Everton chairman Bill Kenwright was instrumental in Ferguson being retained by Koeman after Roberto Martínez’s departure last summer. Yet it is clear from speaking to the Dutchman that Ferguson is more than simply a cheerleader, kept on because he has a bond with the supporters who idolised him through two spells at Goodison Park.
“I knew he lives and eats Everton,” says Koeman. “He is the first here in the morning and maybe the last to go out. But nobody stays at a club because they are Mr Everton or Mr Arsenal. He contributes a lot. He is one of the staff.
Ferguson and Hyypia have a disagreement during the Merseyside derby in 2004
“He is improving his experience as a coach. He is involved in the technical stuff and discussions about the players, the team. We have a good understanding and I am really happy with him.”
If Ferguson is tasked with nurturing talent on the training field, then his personal experiences — both good and bad — lend himself to being a sounding board for the modern player.
He had to deal with the pressure of a British transfer record at the age of 22 when moving from Dundee United to Glasgow Rangers for £4 million.
Then, the ignominy of spending 44 days in Glasgow’s notorious Barlinnie Prison for head-butting Raith Rovers’ John McStay in 1994. It was the first time in Scottish legal history that a player had been prosecuted for assault on the field of play. Ferguson became less target man and more a target.
Throw in nine red cards, the towering headers and left-foot drives, the frustration of injury “that took away half of my career” and there is little he cannot pass advice on.
MOST PREMIER LEAGUE GOALS FOR EVERTONDuncan Ferguson 60
Romelu Lukaku 59
Tim Cahill 56
Kevin Campbell 45
Leon Osman 44
“You could say I have been through it all,” he says. “I have been through every step and as you get older you get more experienced and you draw on those things in your life. You change. Everybody changes surely? You mature.”
What has stayed the same is the pain of defeat for Everton. “What I have noticed is that the feeling of losing when you are a coach is terrible,” adds Ferguson. “Unbelievable. I never thought it would be as bad. As a player you are affected, but as a coach you can feel helpless.
“At Chelsea earlier in the season [Everton lost 5-0] you want the ground to swallow you up. Even when you are winning, the highs are short-lived, very short-lived.
“You win, you’re knackered and you sit down and take it all in, and then five minutes later you are thinking about the next session, the next game, the next result.
“Coaching and managing at this level is all about winning games and surviving. We live with that week to week, month to month. It is not easy.”

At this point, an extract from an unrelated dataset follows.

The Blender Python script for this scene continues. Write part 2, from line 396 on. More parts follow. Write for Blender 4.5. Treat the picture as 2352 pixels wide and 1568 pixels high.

Today, for all that hard work, he stands at the point where he faces being expunged from Everton’s record books as the club’s leading Premier League scorer. Ferguson struck 60 times; Lukaku moved to 59 with his four-goal haul against Bournemouth last weekend.
“Someone said to me that Rom was getting closer to my record of goals and I didn’t even know what it was,” Ferguson laughs. “No one tells you about the record until someone is about to beat it. The quicker he does it the better. Rom is a goal machine and hopefully he scores a couple of hundred for us in the next ten years. We are working with him every day, but we are just there to facilitate him, massage him. He is top drawer. He can finish off his right and his left. He maybe needs to improve his heading, but he is one of the best I have seen.”
It is Ferguson’s own aerial prowess that Evertonians remember more than the tales of “Duncan disorderly” and the like. “I don’t know what the majority of people think about me, but I know what 35,000 Evertonians think each week,” he adds. “That is what I live for. After my family, they’re the most important thing to me.”